• _STATED PROBLEM_:
Return all of the entries exactly as written.

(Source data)
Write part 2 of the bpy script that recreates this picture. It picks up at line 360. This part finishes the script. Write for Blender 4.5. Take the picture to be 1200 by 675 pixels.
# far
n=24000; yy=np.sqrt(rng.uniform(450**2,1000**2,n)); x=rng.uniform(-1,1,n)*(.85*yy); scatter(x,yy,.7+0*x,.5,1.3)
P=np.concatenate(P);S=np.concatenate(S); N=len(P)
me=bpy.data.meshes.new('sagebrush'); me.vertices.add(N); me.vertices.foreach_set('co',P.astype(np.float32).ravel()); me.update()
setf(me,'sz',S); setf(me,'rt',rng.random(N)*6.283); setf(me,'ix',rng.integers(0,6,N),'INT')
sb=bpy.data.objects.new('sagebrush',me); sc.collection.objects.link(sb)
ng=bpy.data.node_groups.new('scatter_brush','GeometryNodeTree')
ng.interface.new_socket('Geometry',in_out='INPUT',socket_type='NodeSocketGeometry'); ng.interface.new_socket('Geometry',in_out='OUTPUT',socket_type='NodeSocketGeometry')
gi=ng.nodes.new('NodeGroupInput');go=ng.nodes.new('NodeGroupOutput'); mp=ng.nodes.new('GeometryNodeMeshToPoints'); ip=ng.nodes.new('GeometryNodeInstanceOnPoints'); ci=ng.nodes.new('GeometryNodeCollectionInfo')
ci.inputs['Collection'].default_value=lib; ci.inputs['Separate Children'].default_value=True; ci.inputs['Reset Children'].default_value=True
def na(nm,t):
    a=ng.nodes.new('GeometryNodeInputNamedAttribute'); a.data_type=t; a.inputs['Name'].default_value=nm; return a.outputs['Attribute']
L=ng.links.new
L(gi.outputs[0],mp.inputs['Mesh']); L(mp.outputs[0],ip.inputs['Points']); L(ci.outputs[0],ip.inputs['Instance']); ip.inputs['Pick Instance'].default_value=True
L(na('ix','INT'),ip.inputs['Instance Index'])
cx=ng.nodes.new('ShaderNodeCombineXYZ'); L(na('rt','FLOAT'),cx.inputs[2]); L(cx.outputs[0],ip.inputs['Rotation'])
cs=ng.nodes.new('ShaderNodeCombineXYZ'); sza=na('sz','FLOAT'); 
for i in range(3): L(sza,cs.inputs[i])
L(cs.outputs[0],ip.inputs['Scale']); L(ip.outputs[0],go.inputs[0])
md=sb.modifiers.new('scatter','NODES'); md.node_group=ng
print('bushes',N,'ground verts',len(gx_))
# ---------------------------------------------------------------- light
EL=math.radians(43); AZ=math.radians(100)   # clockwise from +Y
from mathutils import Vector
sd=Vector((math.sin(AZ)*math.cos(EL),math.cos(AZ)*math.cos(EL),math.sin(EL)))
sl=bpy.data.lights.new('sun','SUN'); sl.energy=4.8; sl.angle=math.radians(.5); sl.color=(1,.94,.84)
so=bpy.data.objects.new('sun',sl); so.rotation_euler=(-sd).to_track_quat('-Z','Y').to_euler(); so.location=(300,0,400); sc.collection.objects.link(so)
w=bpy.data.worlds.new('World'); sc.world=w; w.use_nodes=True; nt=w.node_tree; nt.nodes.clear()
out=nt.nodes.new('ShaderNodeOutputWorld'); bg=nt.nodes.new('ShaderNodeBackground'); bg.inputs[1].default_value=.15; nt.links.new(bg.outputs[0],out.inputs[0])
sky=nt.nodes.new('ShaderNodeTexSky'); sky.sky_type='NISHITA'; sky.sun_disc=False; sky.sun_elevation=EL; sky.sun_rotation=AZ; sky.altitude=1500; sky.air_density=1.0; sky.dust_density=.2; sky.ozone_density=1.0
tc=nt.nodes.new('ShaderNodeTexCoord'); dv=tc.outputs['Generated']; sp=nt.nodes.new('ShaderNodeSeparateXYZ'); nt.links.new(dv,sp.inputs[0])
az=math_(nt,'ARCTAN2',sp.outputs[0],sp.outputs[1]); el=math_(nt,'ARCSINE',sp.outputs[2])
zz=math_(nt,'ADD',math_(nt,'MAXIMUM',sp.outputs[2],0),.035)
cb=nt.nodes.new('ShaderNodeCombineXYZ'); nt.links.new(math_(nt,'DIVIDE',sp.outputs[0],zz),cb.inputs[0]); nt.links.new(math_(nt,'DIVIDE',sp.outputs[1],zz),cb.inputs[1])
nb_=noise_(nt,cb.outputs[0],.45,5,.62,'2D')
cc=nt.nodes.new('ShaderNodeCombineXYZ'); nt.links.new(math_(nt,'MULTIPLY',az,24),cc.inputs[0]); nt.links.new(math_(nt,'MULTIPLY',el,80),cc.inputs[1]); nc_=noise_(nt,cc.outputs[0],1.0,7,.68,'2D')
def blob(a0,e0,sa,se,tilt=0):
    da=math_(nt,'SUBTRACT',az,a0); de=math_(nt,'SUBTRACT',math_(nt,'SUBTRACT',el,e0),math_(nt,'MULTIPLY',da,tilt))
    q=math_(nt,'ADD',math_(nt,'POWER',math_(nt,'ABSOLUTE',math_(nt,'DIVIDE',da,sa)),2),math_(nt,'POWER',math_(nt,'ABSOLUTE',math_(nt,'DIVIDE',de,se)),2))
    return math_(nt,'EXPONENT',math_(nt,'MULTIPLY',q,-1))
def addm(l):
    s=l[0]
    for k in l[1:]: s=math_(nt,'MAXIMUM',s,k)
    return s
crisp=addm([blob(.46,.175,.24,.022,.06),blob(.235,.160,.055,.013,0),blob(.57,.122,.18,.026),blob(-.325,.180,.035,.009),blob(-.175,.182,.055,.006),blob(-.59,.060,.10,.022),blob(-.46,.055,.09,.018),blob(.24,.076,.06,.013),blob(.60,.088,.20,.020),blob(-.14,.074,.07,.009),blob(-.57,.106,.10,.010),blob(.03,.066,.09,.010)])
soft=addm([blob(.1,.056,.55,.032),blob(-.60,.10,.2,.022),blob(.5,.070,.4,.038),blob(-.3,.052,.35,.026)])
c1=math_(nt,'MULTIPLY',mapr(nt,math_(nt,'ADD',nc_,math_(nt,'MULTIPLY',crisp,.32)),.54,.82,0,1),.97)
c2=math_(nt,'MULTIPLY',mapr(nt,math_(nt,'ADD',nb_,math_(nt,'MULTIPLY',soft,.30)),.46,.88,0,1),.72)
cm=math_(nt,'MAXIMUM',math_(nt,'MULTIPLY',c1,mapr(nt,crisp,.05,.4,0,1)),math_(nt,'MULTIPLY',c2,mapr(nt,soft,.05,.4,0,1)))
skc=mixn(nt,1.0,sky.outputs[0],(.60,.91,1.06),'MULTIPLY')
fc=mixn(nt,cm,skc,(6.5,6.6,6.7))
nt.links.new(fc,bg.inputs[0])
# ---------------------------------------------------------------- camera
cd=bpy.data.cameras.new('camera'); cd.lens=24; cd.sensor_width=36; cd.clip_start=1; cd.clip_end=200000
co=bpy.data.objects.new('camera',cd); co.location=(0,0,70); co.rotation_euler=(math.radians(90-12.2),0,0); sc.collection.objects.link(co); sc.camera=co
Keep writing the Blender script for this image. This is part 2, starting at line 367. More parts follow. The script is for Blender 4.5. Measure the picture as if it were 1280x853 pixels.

• _RESPONSE TO THIS TASK_:
Write part 2 of the bpy script that recreates this picture. It picks up at line 360. This part finishes the script. Write for Blender 4.5. Take the picture to be 1200 by 675 pixels.
# far
n=24000; yy=np.sqrt(rng.uniform(450**2,1000**2,n)); x=rng.uniform(-1,1,n)*(.85*yy); scatter(x,yy,.7+0*x,.5,1.3)
P=np.concatenate(P);S=np.concatenate(S); N=len(P)
me=bpy.data.meshes.new('sagebrush'); me.vertices.add(N); me.vertices.foreach_set('co',P.astype(np.float32).ravel()); me.update()
setf(me,'sz',S); setf(me,'rt',rng.random(N)*6.283); setf(me,'ix',rng.integers(0,6,N),'INT')
sb=bpy.data.objects.new('sagebrush',me); sc.collection.objects.link(sb)
ng=bpy.data.node_groups.new('scatter_brush','GeometryNodeTree')
ng.interface.new_socket('Geometry',in_out='INPUT',socket_type='NodeSocketGeometry'); ng.interface.new_socket('Geometry',in_out='OUTPUT',socket_type='NodeSocketGeometry')
gi=ng.nodes.new('NodeGroupInput');go=ng.nodes.new('NodeGroupOutput'); mp=ng.nodes.new('GeometryNodeMeshToPoints'); ip=ng.nodes.new('GeometryNodeInstanceOnPoints'); ci=ng.nodes.new('GeometryNodeCollectionInfo')
ci.inputs['Collection'].default_value=lib; ci.inputs['Separate Children'].default_value=True; ci.inputs['Reset Children'].default_value=True
def na(nm,t):
    a=ng.nodes.new('GeometryNodeInputNamedAttribute'); a.data_type=t; a.inputs['Name'].default_value=nm; return a.outputs['Attribute']
L=ng.links.new
L(gi.outputs[0],mp.inputs['Mesh']); L(mp.outputs[0],ip.inputs['Points']); L(ci.outputs[0],ip.inputs['Instance']); ip.inputs['Pick Instance'].default_value=True
L(na('ix','INT'),ip.inputs['Instance Index'])
cx=ng.nodes.new('ShaderNodeCombineXYZ'); L(na('rt','FLOAT'),cx.inputs[2]); L(cx.outputs[0],ip.inputs['Rotation'])
cs=ng.nodes.new('ShaderNodeCombineXYZ'); sza=na('sz','FLOAT'); 
for i in range(3): L(sza,cs.inputs[i])
L(cs.outputs[0],ip.inputs['Scale']); L(ip.outputs[0],go.inputs[0])
md=sb.modifiers.new('scatter','NODES'); md.node_group=ng
print('bushes',N,'ground verts',len(gx_))
# ---------------------------------------------------------------- light
EL=math.radians(43); AZ=math.radians(100)   # clockwise from +Y
from mathutils import Vector
sd=Vector((math.sin(AZ)*math.cos(EL),math.cos(AZ)*math.cos(EL),math.sin(EL)))
sl=bpy.data.lights.new('sun','SUN'); sl.energy=4.8; sl.angle=math.radians(.5); sl.color=(1,.94,.84)
so=bpy.data.objects.new('sun',sl); so.rotation_euler=(-sd).to_track_quat('-Z','Y').to_euler(); so.location=(300,0,400); sc.collection.objects.link(so)
w=bpy.data.worlds.new('World'); sc.world=w; w.use_nodes=True; nt=w.node_tree; nt.nodes.clear()
out=nt.nodes.new('ShaderNodeOutputWorld'); bg=nt.nodes.new('ShaderNodeBackground'); bg.inputs[1].default_value=.15; nt.links.new(bg.outputs[0],out.inputs[0])
sky=nt.nodes.new('ShaderNodeTexSky'); sky.sky_type='NISHITA'; sky.sun_disc=False; sky.sun_elevation=EL; sky.sun_rotation=AZ; sky.altitude=1500; sky.air_density=1.0; sky.dust_density=.2; sky.ozone_density=1.0
tc=nt.nodes.new('ShaderNodeTexCoord'); dv=tc.outputs['Generated']; sp=nt.nodes.new('ShaderNodeSeparateXYZ'); nt.links.new(dv,sp.inputs[0])
az=math_(nt,'ARCTAN2',sp.outputs[0],sp.outputs[1]); el=math_(nt,'ARCSINE',sp.outputs[2])
zz=math_(nt,'ADD',math_(nt,'MAXIMUM',sp.outputs[2],0),.035)
cb=nt.nodes.new('ShaderNodeCombineXYZ'); nt.links.new(math_(nt,'DIVIDE',sp.outputs[0],zz),cb.inputs[0]); nt.links.new(math_(nt,'DIVIDE',sp.outputs[1],zz),cb.inputs[1])
nb_=noise_(nt,cb.outputs[0],.45,5,.62,'2D')
cc=nt.nodes.new('ShaderNodeCombineXYZ'); nt.links.new(math_(nt,'MULTIPLY',az,24),cc.inputs[0]); nt.links.new(math_(nt,'MULTIPLY',el,80),cc.inputs[1]); nc_=noise_(nt,cc.outputs[0],1.0,7,.68,'2D')
def blob(a0,e0,sa,se,tilt=0):
    da=math_(nt,'SUBTRACT',az,a0); de=math_(nt,'SUBTRACT',math_(nt,'SUBTRACT',el,e0),math_(nt,'MULTIPLY',da,tilt))
    q=math_(nt,'ADD',math_(nt,'POWER',math_(nt,'ABSOLUTE',math_(nt,'DIVIDE',da,sa)),2),math_(nt,'POWER',math_(nt,'ABSOLUTE',math_(nt,'DIVIDE',de,se)),2))
    return math_(nt,'EXPONENT',math_(nt,'MULTIPLY',q,-1))
def addm(l):
    s=l[0]
    for k in l[1:]: s=math_(nt,'MAXIMUM',s,k)
    return s
crisp=addm([blob(.46,.175,.24,.022,.06),blob(.235,.160,.055,.013,0),blob(.57,.122,.18,.026),blob(-.325,.180,.035,.009),blob(-.175,.182,.055,.006),blob(-.59,.060,.10,.022),blob(-.46,.055,.09,.018),blob(.24,.076,.06,.013),blob(.60,.088,.20,.020),blob(-.14,.074,.07,.009),blob(-.57,.106,.10,.010),blob(.03,.066,.09,.010)])
soft=addm([blob(.1,.056,.55,.032),blob(-.60,.10,.2,.022),blob(.5,.070,.4,.038),blob(-.3,.052,.35,.026)])
c1=math_(nt,'MULTIPLY',mapr(nt,math_(nt,'ADD',nc_,math_(nt,'MULTIPLY',crisp,.32)),.54,.82,0,1),.97)
c2=math_(nt,'MULTIPLY',mapr(nt,math_(nt,'ADD',nb_,math_(nt,'MULTIPLY',soft,.30)),.46,.88,0,1),.72)
cm=math_(nt,'MAXIMUM',math_(nt,'MULTIPLY',c1,mapr(nt,crisp,.05,.4,0,1)),math_(nt,'MULTIPLY',c2,mapr(nt,soft,.05,.4,0,1)))
skc=mixn(nt,1.0,sky.outputs[0],(.60,.91,1.06),'MULTIPLY')
fc=mixn(nt,cm,skc,(6.5,6.6,6.7))
nt.links.new(fc,bg.inputs[0])
# ---------------------------------------------------------------- camera
cd=bpy.data.cameras.new('camera'); cd.lens=24; cd.sensor_width=36; cd.clip_start=1; cd.clip_end=200000
co=bpy.data.objects.new('camera',cd); co.location=(0,0,70); co.rotation_euler=(math.radians(90-12.2),0,0); sc.collection.objects.link(co); sc.camera=co
Keep writing the Blender script for this image. This is part 2, starting at line 367. More parts follow. The script is for Blender 4.5. Measure the picture as if it were 1280x853 pixels.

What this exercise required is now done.